28/28L 19th Avenue changes at the expense of others

Jannelle Garcia

Disapproval of the new bus route was made clear by community members at the Muni Forward 28/28L19th Ave Rapid Project open house, at Mercy High School on Thursday, November 6th.

A total of fifty-one proposed changes are in the new route, with eight stop removals, eight stop relocations, three local only stops, ten new transit bulbs, eighteen new pedestrian bulbs, and one bus zone extension.

All the changes were printed on ten poster boards scattered across the room. Two SF Municipal Transportation Agency (SFMTA) employees were stationed next to each board, ready to answer any inquiries and write down concerns.

According to the SFMTA website, a total of fifteen thousand customers use the 28 and 28L 19th Avenue route on the daily.  The proposed changes claim cut down the 28 route time both ways by 20 percent, which is equivalent to nine minutes total, and will reduce the 28L transit time by 8 percent, three minutes total.

While reduced commute time is a benefit to a majority of Muni passengers, a quicker bus ride is available at the expense of others.

“The people who came up with this aren’t our age, or disabled,” says Debra Haas, who is in her early 60s and has lived in the Sunset district for fifty-six years.

Hass says the excess amount of transit and pedestrian bulbs would increase the lack of parking for residents and create further walking distances for the elderly and disabled community.

“It’s called no one using their brains … Putting bump outs on a state highway is insane,” says Hass.

Hass’ mother, Janet Haas, ninety-one, was worried about the petition for stop relocations.

“People who live in the retirement home will have to cross the street,” Hass says, concerning the Lawton stop relocation, which currently stands in front of the retirement home, Vintage Golden Gate.

“Some are good, I don’t agree with all of them” says Gregory Sensibaugh, thirty-three, in regard to the new changes.

Sensibaugh has lived in the Sunset for eight years, and said while the SFMTA is addressing the issue of wait times, the city is not wisely using its resources.

“My concern with this is Prop A just passed and they’re blowing all this money.  At least they’re acknowledging we have a problem,” Sensibaugh says.

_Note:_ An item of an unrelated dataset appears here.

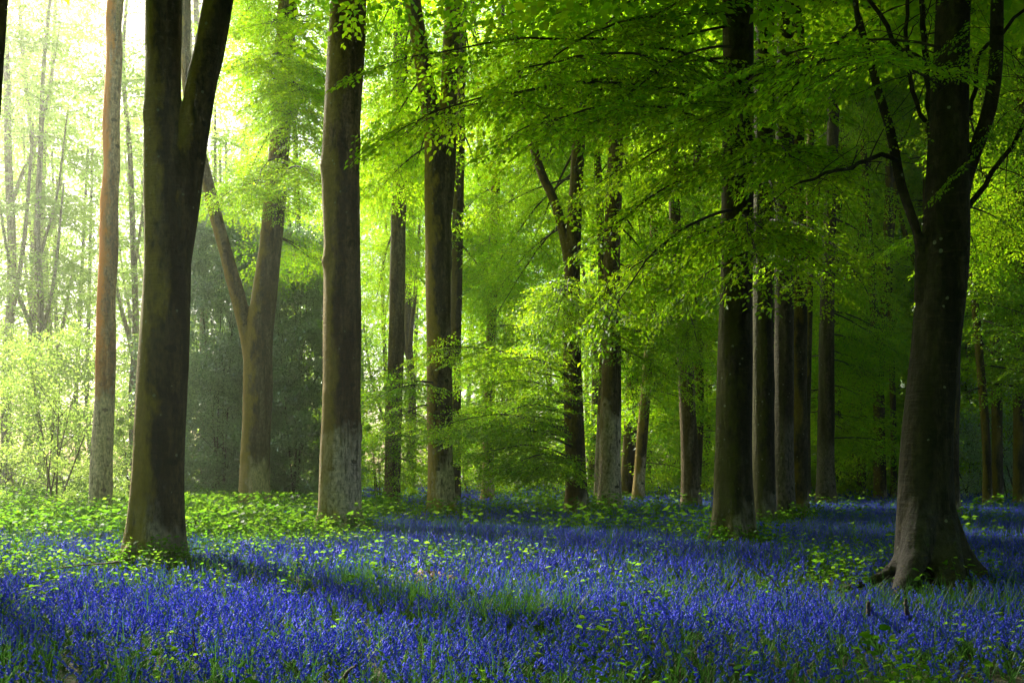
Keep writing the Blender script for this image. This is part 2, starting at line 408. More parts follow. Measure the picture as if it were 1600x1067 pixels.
def boughs(T, x0,y0,x1,y1,Y0,Y1, n, kind='mid', rise=None, scale=1.0, r0=0.03, roll=0.3, start=0.25, maxz=26, lift=None):
    """foliage whose bough ends fall inside this part of the picture at this range of distances"""
    rng=T['rng']
    for _ in range(n):
        E=P(rng.uniform(x0,x1),rng.uniform(y0,y1),rng.uniform(Y0,Y1))
        b=at_z(T,max(0.5,E[2])); d=math.hypot(E[0]-b[0],E[1]-b[1])
        up=(rng.uniform(0.1,0.55) if rise is None else rise)*d
        zs=min(maxz,max(1.2,E[2]+up)); S=at_z(T,zs)
        dd=np.linalg.norm(E-S)
        if dd>6.5:   # long reach: thin leafless inner part
            st=max(start,1-5.0/dd)
        else: st=start
        bough(T['crown'],S,E,rng,kind,r0*(1+dd*0.06),None,lift,scale,st,roll)

def top_crown(T, z0, z1, rad, n, kind='roof', scale=1.0):
    rng=T['rng']
    for i in range(n):
        z=rng.uniform(z0,z1); S=at_z(T,max(z-1.5,z0-1.5)); a=rng.uniform(0,6.283); r=rad*math.sqrt(rng.uniform(0.05,1))*(1-0.45*((z-z0)/(z1-z0))**2)
        E=S+np.array([math.cos(a)*r,math.sin(a)*r,rng.uniform(-0.3,2.0)]); E[2]=min(max(E[2],z0),z1)
        bough(T['crown'],S,E,rng,kind,0.05,max(2,int(r/1.1)),0.5,scale,0.2,0.35)

def finish(T, mat='leaf'):
    if T['crown'].n: T['crown'].obj('crown',[M[mat],M['twig']],T['root'],origin=T['base'])

exec_order=[]
# --- foreground and middle-distance trees, left to right (photo pixels)
b1=bark_of(brown=(0.20,0.085,0.03),grey=(0.28,0.16,0.085),pale_h=4.0,moss=0.1,orange=1.0,seed=1)
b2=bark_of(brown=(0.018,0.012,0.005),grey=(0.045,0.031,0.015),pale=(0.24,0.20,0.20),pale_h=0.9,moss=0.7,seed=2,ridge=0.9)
b3=bark_of(brown=(0.053,0.036,0.019),grey=(0.089,0.071,0.045),pale_h=1.6,moss=0.8,seed=3)
b4=bark_of(brown=(0.043,0.020,0.009),grey=(0.097,0.058,0.035),pale_h=2.2,moss=0.65,seed=4)
b5=bark_of(brown=(0.058,0.040,0.023),grey=(0.094,0.076,0.050),pale_h=0.5,moss=0.3,seed=5)
b6=bark_of(brown=(0.031,0.022,0.012),grey=(0.063,0.049,0.030),pale_h=1.9,moss=0.9,seed=6)
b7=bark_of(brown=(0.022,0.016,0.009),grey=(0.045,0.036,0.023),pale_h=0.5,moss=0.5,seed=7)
b8=bark_of(brown=(0.045,0.031,0.019),grey=(0.098,0.076,0.053),pale_h=3.2,moss=0.4,seed=8)
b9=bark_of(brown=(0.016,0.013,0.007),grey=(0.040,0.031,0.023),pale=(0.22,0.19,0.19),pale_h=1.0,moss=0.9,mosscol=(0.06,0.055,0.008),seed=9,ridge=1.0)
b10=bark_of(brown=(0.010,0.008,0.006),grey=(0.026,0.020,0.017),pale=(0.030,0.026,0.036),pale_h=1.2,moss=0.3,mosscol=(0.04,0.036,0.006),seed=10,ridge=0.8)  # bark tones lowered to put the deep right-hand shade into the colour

T={}
T['orange']=tree(28,[(157,802,33),(159,720,31),(163,640,30),(165,560,29),(166,470,28),(170,400,28),(171,310,27),(175,260,25),(174,200,26),(179,90,25),(178,40,24),(181,0,25)],'slim beech with orange algae down its side, standing at the pale wood edge',bark=b1,flare=0.15,seed=11)
T['bigleft']=tree(14.3,[(240,862,80),(246,780,76),(254,600,74),(262,420,72),(262,300,70),(256,200,58),(256,80,56),(256,0,57)],'thick dark beech forking into a wide V, nearest of the trunks at the left',
   forks=[[(264,430,60),(280,330,58),(297,240,50),(316,130,46),(342,0,44)]],bark=b2,flare=0.42,seed=12,voxel=0.025,
   roots=[[(232,830,34,0),(212,852,26,-0.3),(192,872,16,-0.5)]])
T['fork']=tree(32,[(397,795,46),(400,700,44),(403,620,44),(405,540,42),(416,440,36),(427,340,33),(440,180,31),(450,0,29)],'mossy beech forking low into curved left and straight right limbs',
   forks=[[(402,600,34),(386,520,26),(360,420,22),(335,330,20),(318,260,19),(300,180,18),(290,90,17),(290,0,16)]],bark=b3,flare=0.3,seed=13,voxel=0.04)
T['single']=tree(21,[(530,822,66),(531,740,62),(534,600,59),(534,400,56),(533,250,56),(540,100,56),(545,0,53)],'stout straight beech with pale ringed foot and moss patches, unforked, left of centre',bark=b4,flare=0.32,seed=14,seg=32,
   roots=[[(518,770,26,0),(506,806,20,-0.2),(494,830,12,-0.5)],[(544,770,28,0),(560,812,20,-0.2),(576,838,10,-0.5)],[(530,770,26,-0.1),(532,812,22,-0.45),(536,838,12,-0.8)]])
T['slim5']=tree(36,[(612,788,25),(616,650,25),(620,500,24),(622,350,23),(625,200,22),(625,0,20)],'slim grey-brown beech trunk between the stout ringed beech and the forked mossy one',bark=b5,flare=0.25,seed=15)
T['fork6']=tree(27.5,[(690,803,42),(688,720,40),(686,600,41),(685,480,40),(684,330,42),(680,220,34),(664,120,26),(645,0,24)],'tall mossy beech splitting into two stems high up, centre left',
   forks=[[(686,400,30),(697,280,28),(700,180,27),(704,80,26),(708,0,27)],[(668,150,14),(655,70,13),(636,0,12)]],bark=b6,flare=0.35,seed=16,voxel=0.035,
   roots=[[(680,770,18,0),(670,795,12,-0.2),(656,812,7,-0.5)],[(696,770,18,0),(708,795,12,-0.3),(722,812,7,-0.6)]])
T['behind6']=tree(37,[(712,795,16),(712,600,17),(714,420,17),(718,230,16),(722,60,14)],'thin black stem standing close behind the tall mossy centre-left beech',bark=b7,flare=0.2,seed=17,seg=16)
T['mossy7']=tree(42,[(762,782,16),(764,650,17),(768,500,16),(773,350,15),(777,200,14),(782,50,12)],'thin mossy stem half veiled by leaves, with a mossy stump-like foot',bark=b6,flare=0.7,seed=18,seg=16)
T['dark8']=tree(30,[(902,797,34),(900,740,31),(896,620,30),(893,500,28),(896,380,24),(902,250,22),(908,120,22),(915,0,20)],'dark beech with a long bare limb curving up to the left, centre of the wood',
   forks=[[(894,480,18),(886,390,17),(868,320,15),(846,270,14),(828,210,13),(816,150,12),(808,80,11),(800,0,10)]],bark=b7,flare=0.4,seed=19,voxel=0.035)
T['pale9']=tree(31,[(952,795,33),(953,700,32),(955,560,30),(956,400,27),(962,240,24),(966,60,22)],'brown beech with pale ringed foot and low flare, right beside the dark curving-limbed one',bark=b8,flare=0.3,seed=20)
T['pale9b']=tree(34,[(934,785,16),(938,700,15),(943,560,14),(940,400,12),(934,250,11),(930,100,10)],'thin sunlit stem leaning against the left flank of the brown centre beech',bark=b8,flare=0.2,seed=21,seg=16)
T['lean10']=tree(42,[(996,780,17),(1002,700,17),(1010,600,16),(1018,500,15),(1022,350,14),(1018,180,13)],'spotted young beech leaning to the right, mossy at the foot',bark=b6,flare=0.3,seed=22,seg=16)
T['thin10']=tree(47,[(992,770,9),(992,650,9),(997,520,9),(1003,400,8),(1006,250,8)],'very thin straight stem just left of the leaning spotted beech',bark=b5,flare=0.2,seed=23,seg=12)
b8e=bark_of(brown=(0.05,0.036,0.022),grey=(0.12,0.095,0.075),pale=(0.30,0.25,0.22),pale_h=0.7,moss=0.3,seed=51)
T['curve11']=tree(36,[(1079,788,29),(1078,720,26),(1074,640,25),(1070,560,24),(1062,480,20),(1056,380,18),(1052,250,16),(1050,100,14)],'smooth brown beech whose stem bends left as it rises, between two darker groups',bark=b8e,flare=0.35,seed=24,seg=20)
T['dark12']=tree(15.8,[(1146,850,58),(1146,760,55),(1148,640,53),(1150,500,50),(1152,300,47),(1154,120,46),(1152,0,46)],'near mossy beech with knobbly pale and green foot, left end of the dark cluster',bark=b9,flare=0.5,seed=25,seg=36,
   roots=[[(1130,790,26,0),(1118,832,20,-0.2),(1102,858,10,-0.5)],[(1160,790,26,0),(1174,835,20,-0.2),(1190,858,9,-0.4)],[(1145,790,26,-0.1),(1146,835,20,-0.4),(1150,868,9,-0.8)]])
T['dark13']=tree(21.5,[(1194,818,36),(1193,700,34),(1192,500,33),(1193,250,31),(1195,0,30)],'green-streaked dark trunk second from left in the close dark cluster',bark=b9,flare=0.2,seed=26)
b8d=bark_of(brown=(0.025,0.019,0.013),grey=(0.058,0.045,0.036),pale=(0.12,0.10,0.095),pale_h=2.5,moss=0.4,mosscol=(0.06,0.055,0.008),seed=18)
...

Dustin White, the 28/28L 19th Avenue Transportation Planner, says community feedback at meetings and from online surveys has been beneficial to the planning process.

“It’s just a great reminder that every detail has a tradeoff,” White says.

Meeting attendees had no hesitation listing their concerns on the feedback boards standing next to each route explanation poster board.

“Do not understand need to eliminate limited steps at Lincoln, Quintara, and Sloat.  Would result in long distances between stops and lack of connection to GGP,” “on weekends traffic backed up from GGB to Pacheco and 19th,” “bus bulbs make it harder to park,” and “many seniors and children use Irving stop” were just a handful of concerns listed on the feedback boards by community members.

White says the most prominent complaint about the 28/28L 19th Avenue route change was the removing of stops, “particularly for the older people.”

All the feedback and accommodating route changes will be presented to the SFMTA Board, who will make the final route decisions, White says.

Road work for route development will begin in late 2016 and the SFMTA aims to finish in 2018 White says.

Planning and Implementation director Matt Brill, says no matter the outcome, compromises will have to be made.

“It’s a tradeoff.  Reliability and quick time versus shorter walking distances,” Brill says.